3.31.2009

Ecopoetics


Here is an interesting article that considers the painting of Jackson Pollock as "Fractal Expressionism." Yes, you read that correctly. Some of the language that Taylor, Micolich, and Jonas use to discuss the work, however, I find a bit confused at times. They write at the end of their discussion, for instance, that Pollock "described Nature directly," yet, "[r]ather than mimicking Nature, he adopted its language -- fractals -- to build his own patterns." In all, their claim that the paintings are indeed fractal paintings is pretty compelling, but I hesitate a bit when they attempt to squarely situate the work within a statistical and ultimately symbolic universe.

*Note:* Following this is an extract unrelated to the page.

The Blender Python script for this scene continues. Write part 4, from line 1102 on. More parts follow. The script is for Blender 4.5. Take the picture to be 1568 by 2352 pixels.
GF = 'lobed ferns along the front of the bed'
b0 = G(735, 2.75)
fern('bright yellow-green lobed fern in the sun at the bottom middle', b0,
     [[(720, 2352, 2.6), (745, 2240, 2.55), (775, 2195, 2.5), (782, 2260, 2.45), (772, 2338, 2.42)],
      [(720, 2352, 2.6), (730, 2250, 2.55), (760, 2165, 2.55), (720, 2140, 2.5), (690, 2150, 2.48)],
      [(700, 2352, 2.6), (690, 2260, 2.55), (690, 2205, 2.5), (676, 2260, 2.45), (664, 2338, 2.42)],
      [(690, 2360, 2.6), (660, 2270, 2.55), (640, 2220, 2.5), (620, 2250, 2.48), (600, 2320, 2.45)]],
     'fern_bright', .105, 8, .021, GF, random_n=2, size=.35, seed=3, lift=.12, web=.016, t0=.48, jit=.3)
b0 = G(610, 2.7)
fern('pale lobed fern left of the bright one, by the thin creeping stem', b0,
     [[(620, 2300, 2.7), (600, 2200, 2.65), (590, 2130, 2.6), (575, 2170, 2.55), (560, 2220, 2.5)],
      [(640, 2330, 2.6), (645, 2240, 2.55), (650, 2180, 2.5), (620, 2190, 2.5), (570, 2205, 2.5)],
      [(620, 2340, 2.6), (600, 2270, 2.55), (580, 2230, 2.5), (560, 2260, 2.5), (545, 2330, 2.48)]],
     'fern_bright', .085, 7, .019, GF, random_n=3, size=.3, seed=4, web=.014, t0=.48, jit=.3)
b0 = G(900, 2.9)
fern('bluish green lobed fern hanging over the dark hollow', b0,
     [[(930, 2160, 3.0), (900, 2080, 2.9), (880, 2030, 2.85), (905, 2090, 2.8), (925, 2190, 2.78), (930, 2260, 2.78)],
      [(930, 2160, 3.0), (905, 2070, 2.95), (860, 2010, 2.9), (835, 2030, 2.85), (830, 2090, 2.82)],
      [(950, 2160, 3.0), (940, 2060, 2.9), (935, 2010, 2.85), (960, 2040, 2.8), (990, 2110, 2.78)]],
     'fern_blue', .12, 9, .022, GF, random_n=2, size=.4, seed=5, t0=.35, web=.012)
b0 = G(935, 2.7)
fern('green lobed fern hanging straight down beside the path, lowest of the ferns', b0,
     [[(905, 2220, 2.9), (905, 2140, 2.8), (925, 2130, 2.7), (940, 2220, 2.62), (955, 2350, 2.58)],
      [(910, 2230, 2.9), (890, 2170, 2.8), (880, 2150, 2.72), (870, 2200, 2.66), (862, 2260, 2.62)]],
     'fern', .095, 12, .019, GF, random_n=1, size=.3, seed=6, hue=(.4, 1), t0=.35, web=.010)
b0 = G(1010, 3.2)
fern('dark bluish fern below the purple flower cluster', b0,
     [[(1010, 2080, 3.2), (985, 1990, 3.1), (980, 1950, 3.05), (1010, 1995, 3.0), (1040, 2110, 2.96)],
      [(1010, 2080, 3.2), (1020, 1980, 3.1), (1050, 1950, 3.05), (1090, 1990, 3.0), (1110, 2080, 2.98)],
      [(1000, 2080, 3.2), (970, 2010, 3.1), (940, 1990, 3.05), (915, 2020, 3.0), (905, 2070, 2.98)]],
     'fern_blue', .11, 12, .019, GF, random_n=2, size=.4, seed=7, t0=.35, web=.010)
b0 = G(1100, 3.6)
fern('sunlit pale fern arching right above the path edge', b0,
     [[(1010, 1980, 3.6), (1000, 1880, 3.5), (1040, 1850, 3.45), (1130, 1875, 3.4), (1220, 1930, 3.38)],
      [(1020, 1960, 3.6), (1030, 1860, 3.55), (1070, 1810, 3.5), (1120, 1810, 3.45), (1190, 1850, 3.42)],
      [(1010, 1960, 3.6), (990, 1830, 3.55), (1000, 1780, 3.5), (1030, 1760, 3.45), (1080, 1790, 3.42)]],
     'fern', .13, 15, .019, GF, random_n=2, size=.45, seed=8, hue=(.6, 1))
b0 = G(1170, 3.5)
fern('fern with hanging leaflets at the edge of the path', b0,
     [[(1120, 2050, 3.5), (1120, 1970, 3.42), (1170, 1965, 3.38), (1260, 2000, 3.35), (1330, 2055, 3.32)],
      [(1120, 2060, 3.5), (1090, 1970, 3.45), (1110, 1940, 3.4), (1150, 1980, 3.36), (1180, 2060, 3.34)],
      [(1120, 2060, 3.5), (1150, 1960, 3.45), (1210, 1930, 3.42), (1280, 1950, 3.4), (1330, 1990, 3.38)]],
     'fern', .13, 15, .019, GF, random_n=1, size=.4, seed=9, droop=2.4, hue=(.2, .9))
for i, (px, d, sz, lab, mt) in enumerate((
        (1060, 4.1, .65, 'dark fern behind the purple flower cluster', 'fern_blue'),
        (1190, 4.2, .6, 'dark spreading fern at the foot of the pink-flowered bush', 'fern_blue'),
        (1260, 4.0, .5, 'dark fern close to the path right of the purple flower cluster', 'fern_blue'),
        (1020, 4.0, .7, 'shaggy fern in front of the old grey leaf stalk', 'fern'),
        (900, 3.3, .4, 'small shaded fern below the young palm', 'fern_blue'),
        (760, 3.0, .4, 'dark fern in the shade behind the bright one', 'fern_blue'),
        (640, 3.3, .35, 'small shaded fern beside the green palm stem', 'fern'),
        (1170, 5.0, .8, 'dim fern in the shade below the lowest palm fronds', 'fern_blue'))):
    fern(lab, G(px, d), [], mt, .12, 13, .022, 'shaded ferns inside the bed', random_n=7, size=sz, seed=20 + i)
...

It is tricky. For if the paintings abandon mimesis--i.e., if they abandon the symbolism of referential systems (and they do)--then the paintings don't really adopt the metaphoricity of language and, thus, don't describe physis with tekhne. Put differently, Pollock isn't interested in the illusion of representing the natural world with artifice, even as self-reflexively, as, say, Wallace Stevens and other like modernists were interested. Pollock's paintings are instances or events of literality: each painting means through itself, rather than through a system of references, of mediation, of infinite relations, and so forth. Yet, I'm still intrigued by the recursive processes that produce the fractal, because it seems that such repetition does not produce the habits of thought that lead, finally, to finality. They are dead ends.